Di hari pagi yang cerah, aku melangkahkan kakiku. Sekedar jalan-jalan untuk melepaskan belenggu apapun di rumah. Aku bosan melihat setumpuk buku, pulpen yang berserakan, dan tentu pula kertas yang berantakan. Mataku pun begitu. Jenuh menatap layar berjam-jam, melihat tut tut keyboard ataupun memakai kacamata. Kini, rasa jenuh sukses menguasaiku.
Kini aku sampai di sebuah jembatan sungai tengah desa. Duduk menyendiri. Sedang disana anak kecil nampak bermain bersama teman-temannya. Kuperhatikan mereka dari kejauhan. Anak kecil, tawa dan riang adalah dua hal yang tak terpisahkan. Mereka berlari, jatuh kemudian. Menangis tersedu sekejap. Lalu bangkit lagi. Dan itu adalah sebuah pembelajaran buatku. Ketika gagal, jatuh sebentar, lalu bangkit kemudian.
Aku menyukai anak kecil. Tak tahan rasanya melihat sisi kelucuan yang begitu polosnya tanpa mencubit gemas pipinya. Kurang afdhol. Melihatku duduk sendirian, mereka menghampiriku. Kuajak mereka ke tepi sawah. Mengambil bunga liar yang tangkainya panjang. Setelah dirasa cukup, kuajak mereka membuat bando dari bunga tersebut. Aku hanya tersenyum, tatkala rangkaian bunga mereka kurang rapi. Kuambil batang padi sisa. Kugunakan untuk menali, mengencangkan ikatan. Kubuat melingkar lalu jadilah sebuah bando cantik, sederhana yang berasal dari bunga liar. Mereka tampak senang. Aku turut senang pula.
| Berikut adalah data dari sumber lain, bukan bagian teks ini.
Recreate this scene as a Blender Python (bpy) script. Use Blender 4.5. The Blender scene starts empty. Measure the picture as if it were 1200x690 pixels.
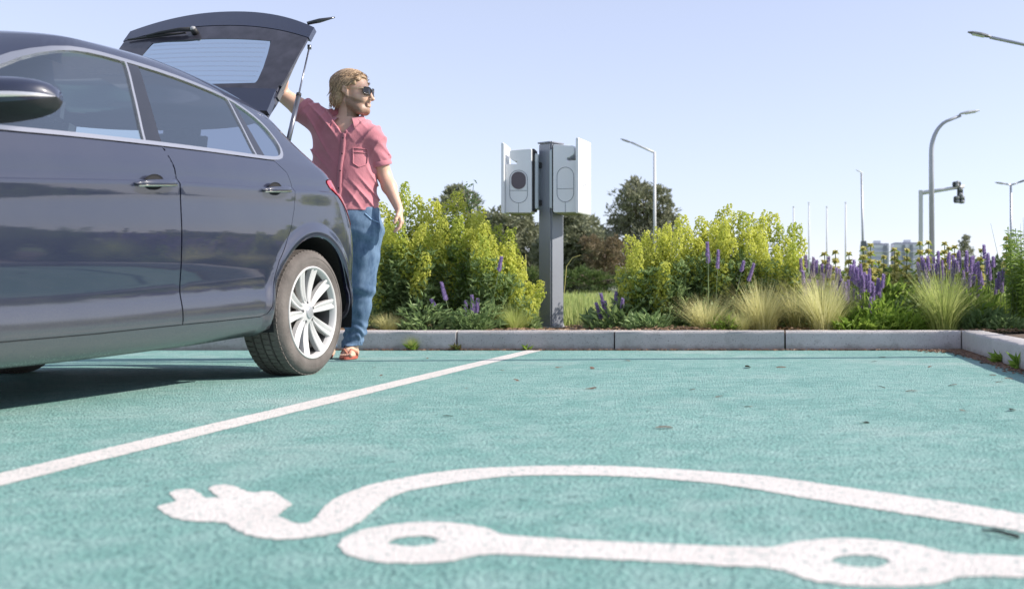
import bpy, bmesh, math, random
import numpy as np
from mathutils import Vector, Matrix, geometry
random.seed(7)
rng = np.random.default_rng(11)
C = bpy.context.scene.collection
R = math.radians

# ---------------------------------------------------------------- camera
# shift lens camera standing low in the bay, looking square at the kerb
CAM_H, FPX, PPX, PPY = 0.41, 1230.0, 900.0, 345.0      # eye height (m), focal length and principal point of the 1200 px wide photograph
cam_d = bpy.data.cameras.new('camera')
cam = bpy.data.objects.new('camera', cam_d); C.objects.link(cam)
bpy.context.scene.camera = cam
cam.location = (0, 0, CAM_H)
cam.rotation_euler = (R(90), 0, 0)
cam_d.sensor_width = 36.0
cam_d.lens = FPX / 1200.0 * 36.0
cam_d.shift_x = -(PPX - 600.0) / 1200.0
cam_d.clip_start = 0.05
cam_d.clip_end = 6000
cam_d.dof.use_dof = True
cam_d.dof.focus_distance = 6.4
cam_d.dof.aperture_fstop = 3.4

# ---------------------------------------------------------------- sky, sun, exposure
SUN_EL, SUN_AZ = R(37), R(83.7)           # azimuth clockwise from +Y
w = bpy.data.worlds.new('World'); bpy.context.scene.world = w
w.use_nodes = True
nt = w.node_tree
bg = nt.nodes['Background']
sky = nt.nodes.new('ShaderNodeTexSky')
sky.sky_type = 'NISHITA'; sky.sun_disc = False
sky.sun_elevation = SUN_EL; sky.sun_rotation = SUN_AZ
sky.air_density = 1.0; sky.dust_density = 0.25; sky.ozone_density = 2.5; sky.altitude = 0
hsv = nt.nodes.new('ShaderNodeHueSaturation')
hsv.inputs['Saturation'].default_value = 0.62
hsv.inputs['Value'].default_value = 1.0
tint = nt.nodes.new('ShaderNodeMix'); tint.data_type = 'RGBA'; tint.blend_type = 'MULTIPLY'
tint.inputs['Factor'].default_value = 1.0
tint.inputs['B'].default_value = (1.03, 0.97, 1.06, 1)
nt.links.new(sky.outputs[0], hsv.inputs['Color'])
nt.links.new(hsv.outputs[0], tint.inputs['A'])
hz = nt.nodes.new('ShaderNodeMix'); hz.data_type = 'RGBA'; hz.inputs['Factor'].default_value = 0.42     # thin summer haze evens the sky out
hz.inputs['B'].default_value = (2.75, 3.2, 4.3, 1)
nt.links.new(tint.outputs['Result'], hz.inputs['A'])
nt.links.new(hz.outputs['Result'], bg.inputs['Color'])
bg.inputs['Strength'].default_value = 0.126
sd = bpy.data.lights.new('sun', 'SUN'); sd.energy = 3.9; sd.angle = R(0.55); sd.color = (1.0, 0.93, 0.84)
sun = bpy.data.objects.new('sun', sd); C.objects.link(sun)
sdir = Vector((math.sin(SUN_AZ) * math.cos(SUN_EL), math.cos(SUN_AZ) * math.cos(SUN_EL), math.sin(SUN_EL)))
sun.rotation_euler = (-sdir).to_track_quat('-Z', 'Y').to_euler()
sun.location = (6, 2, 8)
vs = bpy.context.scene.view_settings
vs.view_transform = 'Standard'; vs.look = 'None'; vs.gamma = 1.0; vs.use_curve_mapping = False
vs.exposure = 0.76
bpy.context.scene.cycles.max_bounces = 8
bpy.context.scene.cycles.transparent_max_bounces = 16

# ---------------------------------------------------------------- helpers
def G(px, py, z=0.0):
    "point of the photograph on the level z, in metres"
    d = (CAM_H - z) * FPX / (py - PPY)
    return Vector(((px - PPX) / FPX * d, d, z))

def PD(px, py, d):
    "point of the photograph at distance d, in metres"
    return Vector(((px - PPX) / FPX * d, d, CAM_H - (py - PPY) / FPX * d))

def empty(name, loc=(0, 0, 0), rz=0.0):
    o = bpy.data.objects.new(name, None); C.objects.link(o)
    o.location = loc; o.rotation_euler = (0, 0, rz); o.empty_display_size = 0.1
    return o

def tag(o, label=None, cat=None, group=None, kind=None):
    if label: o['label'] = label
    if cat: o['category'] = cat
    if group: o['group'] = group
    if kind: o['kind'] = kind
    return o

def mk(name, verts, faces, m, parent=None, smooth=False, normals=None, link=True):
    me = bpy.data.meshes.new(name)
    if isinstance(verts, np.ndarray): verts = verts.tolist()
    if isinstance(faces, np.ndarray): faces = faces.tolist()
    me.from_pydata(verts, [], faces)
    me.materials.append(m)
    if smooth: me.polygons.foreach_set('use_smooth', [True] * len(me.polygons))
    me.update()
    if normals is not None:
        me.normals_split_custom_set_from_vertices(np.asarray(normals).tolist())
    o = bpy.data.objects.new(name, me)
    if link: C.objects.link(o)
    if parent: o.parent = parent
    return o

def inst(src, parent, loc=(0, 0, 0), rot=(0, 0, 0), sc=1.0, name=None):
    "copy that shares mesh data"
    o = src.copy(); C.objects.link(o)
    if name: o.name = name
    o.parent = parent; o.location = loc; o.rotation_euler = rot
    o.scale = (sc, sc, sc) if not hasattr(sc, '__len__') else sc
    return o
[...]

Terkadang aku berfikir. Manusia mana yang tega melukai malaikat kecil itu? Mereka seharusnya dilindungi, bukan disakiti. Lalu, dua anak kecil menghampiriku. Tampaknya mereka tertarik dengan bando yang aku buat. Melihat raut wajah mereka, aku tak tega. Segera kuberikan bando tersebut. Mereka berterimakasih kepadaku. Lalu berlarian kejar-kejaran. Ya, sama sepertiku dan adikku dulu.